Review Twilight of the Warriors: Walled In: Brutal, tapi Indah
Pada era saat ini, tidak bisa dipungkiri bahwa film The Raid (dan sekuelnya) mulai menjadi tolak ukur kualitas film aksi. Film-film aksi tersebut dibumbui oleh koreografi baku hantam memukau dan kadar kekerasan tinggi yang ditangkap oleh kamera secara mendetail tanpa berusaha melakukan cut cepat sebagai trik manipulasi.
Film aksi old school yang melambungkan nama-nama seperti Bruce Willis, Sylvester Stallone hingga Jason Statham pun perlahan mulai ditinggalkan. Sejatinya merupakan keputusan tepat untuk tidak lagi asal membuang selongsong peluru dalam sajian action. Lihat saja bagaimana seri John Wick bisa mengundang decak kagum.
Tapi bicara masalah "meniru" The Raid, mungkin Twilight of the Warriors: Walled In ini merupakan salah satu contohnya. Tampak jelas, bagaimana sutradara Soi Cheang ingin menjadi Gareth Evans dalam usahanya memancing adrenaline penonton.
Bersetting tahun 1980-an, film Twilight of the Warriors: Walled In akan mengikuti sepak terjang seorang pemuda bermasalah bernama Chan Lok Kwun (Raymond Lam) yang secara tak sengaja memasuki kota bernama Kowloon Walled City. Ia menemukan keteraturan di tengah kekacauan di kota itu dan harus hidup di jalanan.
Di kota tersebut, Chan lalu berteman dekat dengan Shin (Chun Him Lau), Twelfth Master (Tony Tsz Tung Wu), dan AV (Man Kit Cheung). Mereka kemudian disibukkan untuk berjuang dan menahan invasi dari penjahat bernama Mr Big (Sammo Hung) dalam serangkaian pertempuran sengit. Meski kadang tugas mereka menjadi terasa berat, mereka tetap berjanji untuk selalu melindungi Kowloon Walled City.
Menyemat filosofi film-film action, Twilight of the Warriors: Walled In memang secara terus terang menggunakan dasar permainan takdir untuk membentuk plotnya. “Twist of fate” yang memang tanpa bisa dihindari akan jatuh ke satu kebetulan ke kebetulan lainnya.

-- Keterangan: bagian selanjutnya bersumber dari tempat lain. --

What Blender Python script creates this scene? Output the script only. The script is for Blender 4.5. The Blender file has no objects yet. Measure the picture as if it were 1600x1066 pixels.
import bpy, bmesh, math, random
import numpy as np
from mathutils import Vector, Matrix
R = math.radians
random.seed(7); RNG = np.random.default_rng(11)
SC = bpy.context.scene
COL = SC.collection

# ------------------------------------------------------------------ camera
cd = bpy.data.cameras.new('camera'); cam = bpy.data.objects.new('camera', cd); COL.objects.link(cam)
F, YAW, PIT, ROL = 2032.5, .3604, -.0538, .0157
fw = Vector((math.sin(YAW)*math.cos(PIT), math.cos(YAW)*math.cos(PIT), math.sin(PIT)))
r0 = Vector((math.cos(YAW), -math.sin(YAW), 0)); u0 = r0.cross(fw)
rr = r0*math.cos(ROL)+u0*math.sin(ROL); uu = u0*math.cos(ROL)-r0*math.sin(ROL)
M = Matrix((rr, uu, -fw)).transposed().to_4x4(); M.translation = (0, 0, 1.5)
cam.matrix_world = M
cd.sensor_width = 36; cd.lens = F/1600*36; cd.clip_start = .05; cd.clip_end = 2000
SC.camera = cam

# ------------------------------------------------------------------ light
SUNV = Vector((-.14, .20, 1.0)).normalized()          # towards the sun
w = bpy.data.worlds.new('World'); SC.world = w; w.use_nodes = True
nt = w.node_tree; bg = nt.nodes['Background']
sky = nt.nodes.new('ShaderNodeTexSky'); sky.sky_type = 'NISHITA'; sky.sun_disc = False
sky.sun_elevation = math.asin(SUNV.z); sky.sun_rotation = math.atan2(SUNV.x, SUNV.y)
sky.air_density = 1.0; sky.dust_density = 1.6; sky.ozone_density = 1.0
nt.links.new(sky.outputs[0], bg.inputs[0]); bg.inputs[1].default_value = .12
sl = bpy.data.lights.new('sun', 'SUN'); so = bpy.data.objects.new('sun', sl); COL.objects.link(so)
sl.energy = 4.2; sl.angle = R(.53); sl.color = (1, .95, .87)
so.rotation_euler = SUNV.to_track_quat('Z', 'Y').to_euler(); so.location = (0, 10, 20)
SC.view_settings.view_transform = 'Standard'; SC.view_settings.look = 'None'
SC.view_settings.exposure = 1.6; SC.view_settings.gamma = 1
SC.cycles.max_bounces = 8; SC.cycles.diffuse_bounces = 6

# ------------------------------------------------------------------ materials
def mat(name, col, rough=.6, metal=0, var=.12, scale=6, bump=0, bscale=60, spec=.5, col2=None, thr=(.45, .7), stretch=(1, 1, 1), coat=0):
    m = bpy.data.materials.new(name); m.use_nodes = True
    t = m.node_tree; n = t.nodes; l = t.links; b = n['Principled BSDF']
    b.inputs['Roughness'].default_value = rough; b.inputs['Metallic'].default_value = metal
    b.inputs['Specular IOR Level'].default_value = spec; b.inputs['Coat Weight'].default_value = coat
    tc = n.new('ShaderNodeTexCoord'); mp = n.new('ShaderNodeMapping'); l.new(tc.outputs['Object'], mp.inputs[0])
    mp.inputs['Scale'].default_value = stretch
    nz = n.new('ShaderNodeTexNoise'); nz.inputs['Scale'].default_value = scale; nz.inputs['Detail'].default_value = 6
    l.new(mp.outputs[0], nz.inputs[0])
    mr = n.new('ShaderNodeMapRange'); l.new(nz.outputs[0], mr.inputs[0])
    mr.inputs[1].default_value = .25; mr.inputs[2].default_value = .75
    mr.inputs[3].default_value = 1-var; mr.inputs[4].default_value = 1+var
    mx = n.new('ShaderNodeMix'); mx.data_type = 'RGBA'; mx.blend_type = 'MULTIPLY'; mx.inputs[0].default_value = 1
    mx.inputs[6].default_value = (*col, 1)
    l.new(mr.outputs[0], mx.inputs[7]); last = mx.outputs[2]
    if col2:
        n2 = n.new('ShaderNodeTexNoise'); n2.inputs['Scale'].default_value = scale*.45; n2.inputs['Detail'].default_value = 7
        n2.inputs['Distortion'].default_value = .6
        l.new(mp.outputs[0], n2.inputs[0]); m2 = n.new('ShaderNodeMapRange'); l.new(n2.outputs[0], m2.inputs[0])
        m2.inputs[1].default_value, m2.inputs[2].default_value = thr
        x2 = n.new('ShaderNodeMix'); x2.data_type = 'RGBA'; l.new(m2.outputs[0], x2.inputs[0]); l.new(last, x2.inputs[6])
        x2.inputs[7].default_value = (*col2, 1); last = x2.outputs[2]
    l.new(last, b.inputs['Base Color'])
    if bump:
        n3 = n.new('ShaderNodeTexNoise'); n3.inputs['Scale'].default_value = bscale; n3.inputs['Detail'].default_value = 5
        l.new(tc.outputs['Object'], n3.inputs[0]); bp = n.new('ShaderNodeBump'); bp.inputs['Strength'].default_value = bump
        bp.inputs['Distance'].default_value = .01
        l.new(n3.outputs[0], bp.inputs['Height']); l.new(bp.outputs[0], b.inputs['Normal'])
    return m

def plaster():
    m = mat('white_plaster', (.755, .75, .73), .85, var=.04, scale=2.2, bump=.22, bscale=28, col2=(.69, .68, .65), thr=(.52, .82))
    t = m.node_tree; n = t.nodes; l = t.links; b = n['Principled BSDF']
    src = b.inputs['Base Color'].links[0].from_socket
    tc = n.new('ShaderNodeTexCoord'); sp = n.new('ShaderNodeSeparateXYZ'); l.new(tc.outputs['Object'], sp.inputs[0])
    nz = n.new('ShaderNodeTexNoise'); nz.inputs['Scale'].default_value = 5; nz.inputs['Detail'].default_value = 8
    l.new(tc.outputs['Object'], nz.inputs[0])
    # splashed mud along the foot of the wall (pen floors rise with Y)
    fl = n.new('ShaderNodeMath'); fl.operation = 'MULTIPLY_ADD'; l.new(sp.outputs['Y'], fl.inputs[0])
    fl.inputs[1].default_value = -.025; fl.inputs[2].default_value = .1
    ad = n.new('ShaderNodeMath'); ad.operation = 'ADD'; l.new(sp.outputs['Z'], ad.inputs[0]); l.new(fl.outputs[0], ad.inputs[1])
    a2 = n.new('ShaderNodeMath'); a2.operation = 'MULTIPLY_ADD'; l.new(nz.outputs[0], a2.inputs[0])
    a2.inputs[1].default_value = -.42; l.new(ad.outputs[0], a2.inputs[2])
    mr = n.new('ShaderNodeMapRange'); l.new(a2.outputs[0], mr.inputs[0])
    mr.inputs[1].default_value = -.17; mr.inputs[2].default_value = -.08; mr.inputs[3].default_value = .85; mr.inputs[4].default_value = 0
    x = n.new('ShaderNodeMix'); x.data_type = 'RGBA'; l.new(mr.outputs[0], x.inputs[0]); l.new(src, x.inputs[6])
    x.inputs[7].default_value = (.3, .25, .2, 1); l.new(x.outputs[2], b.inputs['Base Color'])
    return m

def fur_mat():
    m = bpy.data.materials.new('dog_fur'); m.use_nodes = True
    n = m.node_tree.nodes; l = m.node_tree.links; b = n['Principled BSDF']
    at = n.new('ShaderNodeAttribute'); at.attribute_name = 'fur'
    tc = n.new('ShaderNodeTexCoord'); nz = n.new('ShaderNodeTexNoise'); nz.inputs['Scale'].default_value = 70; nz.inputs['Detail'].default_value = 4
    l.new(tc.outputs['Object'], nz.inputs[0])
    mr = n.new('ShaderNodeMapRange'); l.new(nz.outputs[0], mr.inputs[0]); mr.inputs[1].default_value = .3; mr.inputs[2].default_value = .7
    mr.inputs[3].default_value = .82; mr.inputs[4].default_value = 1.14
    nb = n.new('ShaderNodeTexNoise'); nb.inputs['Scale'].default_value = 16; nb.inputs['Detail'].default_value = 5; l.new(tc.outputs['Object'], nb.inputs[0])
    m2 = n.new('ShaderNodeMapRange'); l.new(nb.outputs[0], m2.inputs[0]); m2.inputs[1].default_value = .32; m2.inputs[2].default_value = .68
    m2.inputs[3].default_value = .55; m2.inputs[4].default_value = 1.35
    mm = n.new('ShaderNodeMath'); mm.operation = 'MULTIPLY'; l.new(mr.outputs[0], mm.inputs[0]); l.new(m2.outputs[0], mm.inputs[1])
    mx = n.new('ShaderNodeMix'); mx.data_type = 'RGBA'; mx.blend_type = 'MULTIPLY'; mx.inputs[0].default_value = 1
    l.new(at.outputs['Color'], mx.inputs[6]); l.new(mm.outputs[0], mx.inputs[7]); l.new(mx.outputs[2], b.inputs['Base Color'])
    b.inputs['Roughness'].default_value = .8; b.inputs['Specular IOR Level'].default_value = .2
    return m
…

Walau terasa sangat ridiculous, namun bukan berarti film ini tak memiliki konsep dalam sebuah penceritaan berikut bangunan tiap karakternya. Masalahnya hanya satu, kepentingan utama film ini tetaplah ada dalam bangunan aksi yang sudah diterjemahkan dengan jelas lewat deretan cast-nya.
Mungkin terkesan anomali, tapi skrip film ini memang cermat sekali menggagas interweave antar karakter-karakternya tadi dalam putaran permainan takdir yang mereka hadirkan. Memang masih ada beberapa plothole yang menyeruak menjadi pertanyaan, namun hal tersebut benar-benar tertutupi oleh penokohan karakternya yang terkesan membumi.

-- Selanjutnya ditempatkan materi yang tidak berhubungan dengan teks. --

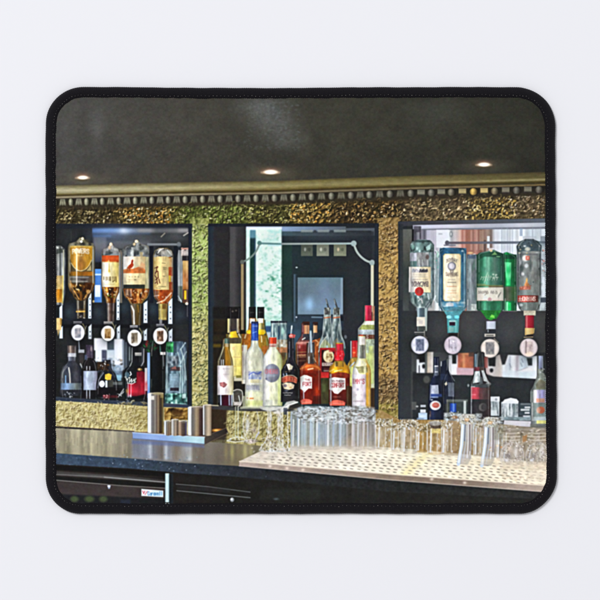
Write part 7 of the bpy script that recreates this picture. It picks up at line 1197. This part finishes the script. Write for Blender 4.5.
# two round wine bowls upside down
for (cx, cy, lab, sd) in ((512.6, 451.4, 'round bowled wine glass upside down, left of the two at the right end', 591), (538, 452, 'round bowled wine glass upside down, right of the two at the right end', 601)):
    OUT = prof(cx, [(428, 11), (431, 9), (433.6, 2.4), (441, 2.6), (445, 8.4), (452, 12), (459, 12.4), (465, 10)])
    piece('wine_glass', OUT, lab); poly(OUT, N((184, 174, 164), .25, 3, 3, sd), 2., .6)
    for (y, w) in ((429, 8), (433, 9), (436.4, 10), (440, 9)): line([(cx-w, y), (cx-w*.2, y+.7), (cx+w*.8, y+.2)], 1.2, (226, 216, 202), .6)
    line([(cx-3, 444), (cx-8, 446.6), (cx-11.4, 453), (cx-11.6, 460), (cx-9, 466)], 1.0, (220, 218, 218), .4); line([(cx+3, 443), (cx+8, 447), (cx+11, 453), (cx+11.4, 462)], 1.0, (222, 220, 222), .4); line([(cx-7.4, 450), (cx-8.4, 458)], .9, (220, 226, 236), .7)
    blob(cx+3.6, 452, 1.8, 6, (232, 226, 220), .75); blob(cx-3.4, 449, 2.2, 4, (240, 222, 202), .6); blob(cx-6, 460.6, 2, 1.6, (240, 244, 250), .8); blob(cx-4, 456, 3, 3, (130, 124, 130), .5)
    shine(80, (cx-11, 441, cx+11, 464), sd+2, ((250, 246, 240), (214, 210, 210), (232, 226, 220))); shine(30, (cx-11, 442, cx+11, 463), sd+3, ((110, 96, 84), (130, 122, 124)), asp=.7); rect(cx-11, 462, cx+11, 470, N((222, 204, 176), .2, 3, 2, sd+4), 3., .55)
poly([(523, 436), (527.6, 435), (527, 441), (523, 442.6)], (176, 120, 66), 1.4, .7); blob(498, 446, 1., 1., (255, 224, 190), .9); blob(501.6, 447.4, .9, .9, (226, 150, 90), .8); rect(508, 428.6, 530, 430.6, (214, 206, 196), 1.2, .5)
rect(503, 427, 552, 433, (110, 100, 84), 2.4, .45); shine(22, (505, 427, 546, 440), 611, ((244, 230, 206), (214, 206, 200)), asp=1.6, ang=.05, jit=.2)
rect(494, 424.6, 504, 440, N((120, 118, 100), .3, 3, 3, 612), 2.4, .5)

# ---- the whole print: camera softness, then a little of the camera's noise
soft((PX0, PY0, PX1, PY1), .42)
def gauss(A, s):
    r = int(2.5*s*SC); w = np.exp(-0.5*(np.arange(-r, r+1)/(s*SC))**2); w = (w/w.sum()).astype(np.float32)
    B = np.pad(A, ((r, r), (r, r), (0, 0)), mode='edge')
    B = sum(w[i]*B[:, i:i+A.shape[1]] for i in range(2*r+1))
    return sum(w[i]*B[i:i+A.shape[0]] for i in range(2*r+1))
INK += .62*(INK-gauss(INK, 1.25))
INK += .10*(INK-gauss(INK, 7.0))
g = grid(PX0, PY0, PX1, PY1)
GX, GY = g[1][:CH, :CW], g[2][:CH, :CW]
grey = INK.mean(-1, keepdims=True)
INK[:] = grey+(INK-grey)*.92
haze = .05*np.exp(-(((GX-490)/80)**2+((GY-360)/110)**2))+.045*np.exp(-(((GX-350)/95)**2+((GY-430)/40)**2))+.04*np.exp(-(((GX-470)/90)**2+((GY-440)/36)**2))
INK[:] = INK+(np.array((238, 236, 236), np.float32)-INK)*haze[..., None]
g = grid(PX0, PY0, PX1, PY1)
INK += ((vn(g[1], g[2], .9, .9, 701)-.5)*6+(vn(g[1], g[2], 1.9, 1.7, 702)-.5)*5)[:INK.shape[0], :INK.shape[1], None]
INK += np.stack([vn(g[1], g[2], 2.6, 2.6, 710+k)-.5 for k in range(3)], -1)*5
INK[:] = np.clip(INK, 4, 255)
WORLD, LAMP = .57, 218
# ================================================================== the things themselves
import bpy, bmesh
from mathutils.geometry import tessellate_polygon
from mathutils import Vector
K = 0.00046                                  # metres per layout unit
def wx(x): return (x-300.0)*K
def wy(y): return (300.0-y)*K
scene = bpy.context.scene
COL = scene.collection
TOPZ = 0.0020                                # height of the printed cloth

# ---- materials
def new_mat(name):
    m = bpy.data.materials.new(name); m.use_nodes = True
    return m, m.node_tree.nodes, m.node_tree.links, m.node_tree.nodes['Principled BSDF']
img = bpy.data.images.new('bar_print_ink', CW, CH, alpha=False, float_buffer=False)
px = np.ones((CH, CW, 4), np.float32)
px[..., :3] = np.clip(INK[::-1]/255.0, 0, 1)
img.pixels.foreach_set(px.ravel())
img.update(); img.pack()

def cloth_bump(n, l, bsdf, strength):
    tc = n.new('ShaderNodeTexCoord')
    w1 = n.new('ShaderNodeTexWave'); w1.bands_direction = 'X'; w1.inputs['Scale'].default_value = 480; w1.inputs['Distortion'].default_value = .6
    w2 = n.new('ShaderNodeTexWave'); w2.bands_direction = 'Y'; w2.inputs['Scale'].default_value = 480; w2.inputs['Distortion'].default_value = .6
    mx = n.new('ShaderNodeMath'); mx.operation = 'MULTIPLY'
    b = n.new('ShaderNodeBump'); b.inputs['Strength'].default_value = strength; b.inputs['Distance'].default_value = .00004
    l.new(tc.outputs['Object'], w1.inputs['Vector']); l.new(tc.outputs['Object'], w2.inputs['Vector'])
    l.new(w1.outputs['Fac'], mx.inputs[0]); l.new(w2.outputs['Fac'], mx.inputs[1])
    l.new(mx.outputs[0], b.inputs['Height']); l.new(b.outputs['Normal'], bsdf.inputs['Normal'])
M_PRINT, n, l, bs = new_mat('printed_cloth')
t = n.new('ShaderNodeTexImage'); t.image = img; t.interpolation = 'Cubic'; t.extension = 'EXTEND'
uv = n.new('ShaderNodeUVMap'); uv.uv_map = 'ink'
l.new(uv.outputs['UV'], t.inputs['Vector']); l.new(t.outputs['Color'], bs.inputs['Base Color'])
bs.inputs['Roughness'].default_value = .85; bs.inputs['Specular IOR Level'].default_value = .12
cloth_bump(n, l, bs, .25)
M_RUB, n, l, bs = new_mat('black_rubber')
bs.inputs['Base Color'].default_value = (.012, .012, .013, 1); bs.inputs['Roughness'].default_value = .8
nz = n.new('ShaderNodeTexNoise'); nz.inputs['Scale'].default_value = 900
bp = n.new('ShaderNodeBump'); bp.inputs['Strength'].default_value = .3; bp.inputs['Distance'].default_value = .0001
l.new(nz.outputs['Fac'], bp.inputs['Height']); l.new(bp.outputs['Normal'], bs.inputs['Normal'])
M_THR, n, l, bs = new_mat('black_thread')
nz = n.new('ShaderNodeTexNoise'); nz.inputs['Scale'].default_value = 420; nz.inputs['Detail'].default_value = 4
cr = n.new('ShaderNodeValToRGB'); cr.color_ramp.elements[0].position = .3; cr.color_ramp.elements[0].color = (.0022, .0016, .0032, 1); cr.color_ramp.elements[1].position = .75; cr.color_ramp.elements[1].color = (.0075, .0062, .0105, 1)
l.new(nz.outputs['Fac'], cr.inputs['Fac']); l.new(cr.outputs['Color'], bs.inputs['Base Color'])
bs.inputs['Roughness'].default_value = .55; bs.inputs['Specular IOR Level'].default_value = .16
bn = n.new('ShaderNodeTexNoise'); bn.inputs['Scale'].default_value = 1500; bn.inputs['Detail'].default_value = 3
bp = n.new('ShaderNodeBump'); bp.inputs['Strength'].default_value = .7; bp.inputs['Distance'].default_value = .00025
l.new(bn.outputs['Fac'], bp.inputs['Height']); l.new(bp.outputs['Normal'], bs.inputs['Normal'])
M_STI, n, l, bs = new_mat('stitch_grey')
nz = n.new('ShaderNodeTexNoise'); nz.inputs['Scale'].default_value = 260
cr = n.new('ShaderNodeValToRGB'); cr.color_ramp.elements[0].position = .35; cr.color_ramp.elements[0].color = (.018, .016, .022, 1); cr.color_ramp.elements[1].position = .7; cr.color_ramp.elements[1].color = (.15, .14, .13, 1)
l.new(nz.outputs['Fac'], cr.inputs['Fac']); l.new(cr.outputs['Color'], bs.inputs['Base Color']); bs.inputs['Roughness'].default_value = .7
M_TAB, n, l, bs = new_mat('white_table')
nz = n.new('ShaderNodeTexNoise'); nz.inputs['Scale'].default_value = 5; nz.inputs['Detail'].default_value = 3
cr = n.new('ShaderNodeValToRGB'); cr.color_ramp.elements[0].color = (.824, .826, .868, 1); cr.color_ramp.elements[1].color = (.837, .839, .880, 1)
l.new(nz.outputs['Fac'], cr.inputs['Fac']); l.new(cr.outputs['Color'], bs.inputs['Base Color'])
bs.inputs['Roughness'].default_value = .7; bs.inputs['Specular IOR Level'].default_value = .1

def link(o, parent=None, label=None):
    COL.objects.link(o)
    if parent: o.parent = parent
    if label: o['label'] = label
    return o
def mesh(name, verts, faces, mats, uvpx=False, fm=None, smooth=False):
    me = bpy.data.meshes.new(name); me.from_pydata(verts, [], faces)
    for m in mats: me.materials.append(m)
    if fm: me.polygons.foreach_set('material_index', fm)
    if smooth: me.polygons.foreach_set('use_smooth', [True]*len(faces))
    if uvpx:
        u = me.uv_layers.new(name='ink')
        for lp in me.loops:
            v = me.vertices[lp.vertex_index].co
            u.data[lp.index].uv = ((v.x/K+300-PX0)/(PX1-PX0), 1-((300-v.y/K)-PY0)/(PY1-PY0))
    me.update(); return me

# ---- outline of the pad: a rounded rectangle, a little uneven like the real one
def outline(ins, step=.35):
    L, R, T, B = 45.0+ins, 556.7-ins, 86.6+ins, 514.4-ins
    rad = [37-ins, 39-ins, 39-ins, 36-ins]           # TL TR BR BL
    pts = []
    def arc(cx, cy, r, a0, a1):
        k = max(6, int(abs(a1-a0)*r/step))
        for i in range(k): a = a0+(a1-a0)*i/k; pts.append((cx+r*math.cos(a), cy+r*math.sin(a)))
    def seg(p, q):
        k = max(1, int(math.hypot(q[0]-p[0], q[1]-p[1])/step))
        for i in range(k): pts.append((p[0]+(q[0]-p[0])*i/k, p[1]+(q[1]-p[1])*i/k))
    P = math.pi
    arc(L+rad[0], T+rad[0], rad[0], P, 1.5*P); seg((L+rad[0], T), (R-rad[1], T))
    arc(R-rad[1], T+rad[1], rad[1], 1.5*P, 2*P); seg((R, T+rad[1]), (R, B-rad[2]))
    arc(R-rad[2], B-rad[2], rad[2], 0, .5*P); seg((R-rad[2], B), (L+rad[3], B))
    arc(L+rad[3], B-rad[3], rad[3], .5*P, P); seg((L, B-rad[3]), (L, T+rad[0]))
    out = []
    for x, y in pts:
        kx, ky = (x-300)/255, (y-300)/213
        x2 = x+(.9*kx*ky if kx > 0 else 0)
        y2 = y+(.9*max(0, 1-((x-255)/120)**2) if ky < -.6 else 0)*1.0+.12*math.sin(x*.05)+.10*math.sin(x*.19+1)
        out.append((x2+.15*math.sin(y*.07)+.1*math.sin(y*.21), y2))
    return out

pad = bpy.data.objects.new('mouse_pad', None); pad.location = (0, 0, 0); pad.empty_display_size = .02; COL.objects.link(pad)
pad['label'] = 'cloth mouse pad printed with a bar of spirit bottles, black stitched edge, on white table'
pad['category'] = 'mouse pad'

# printed cloth on its rubber slab
inn = outline(5.0, 3.0)
vt = [(wx(x), wy(y), TOPZ) for x, y in inn]; vb = [(wx(x), wy(y), .0002) for x, y in inn]; nn = len(inn)
tri = tessellate_polygon([[Vector((v[0], v[1], 0)) for v in vt]])
faces = []; fm = []
for a, b, c in tri:
    pa, pb, pc = vt[a], vt[b], vt[c]
    if (pb[0]-pa[0])*(pc[1]-pa[1])-(pb[1]-pa[1])*(pc[0]-pa[0]) < 0: b, c = c, b
    faces.append((a, b, c)); fm.append(0)
    faces.append((a+nn, c+nn, b+nn)); fm.append(1)
for i in range(nn):
    j = (i+1) % nn; faces.append((i, i+nn, j+nn, j)); fm.append(1)
me = mesh('printed_cloth', vt+vb, faces, [M_PRINT, M_RUB], True, fm)
cloth = link(bpy.data.objects.new('printed_cloth', me), pad, 'cloth top printed with a photograph of a hotel bar')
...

Lihat saja klimaksnya yang seolah-olah menjadi sebuah panggung aksi yang menggetarkan kita semua, tanpa lagi ada elemen-elemen yang terasa mengganggu. Luar biasa memang tim penulisnya yang mampu menciptakan character-arcs begitu kuat hingga memberikan keberpihakan pada kita sebagai penontonnya. Satu lagi yang terpenting, semua detil motivasi tiap karakternya mampu diberikan jelas secara manusiawi.
Dan di saat film-film action lain kepayahan dalam menyemat sempalan drama untuk sedikit menurunkan pace aksinya, setiap set-up drama dalam film ini, bahkan melodramatic scenes yang diselipkan ke tengah-tengah violent and bloody action sequence-nya bisa menjelma menjadi amunisi ampuh untuk membuat tiap pukulan di adegan aksinya jadi terasa semakin eksplosif.
Pada akhirnya, Twilight of the Warriors: Walled In adalah sebuah sajian yang berhasil mengkombinasikan kekerasan melalui suara tulang retak saat tubuh menghujam tanah atau terkena pukulan hingga sayatan pisau diiringi oleh cipratan darah dengan keindahan koreografi bela diri dengan amat baik. Dan hal tersebut merupakan kepuasan terbesar saat menyaksikan film ini.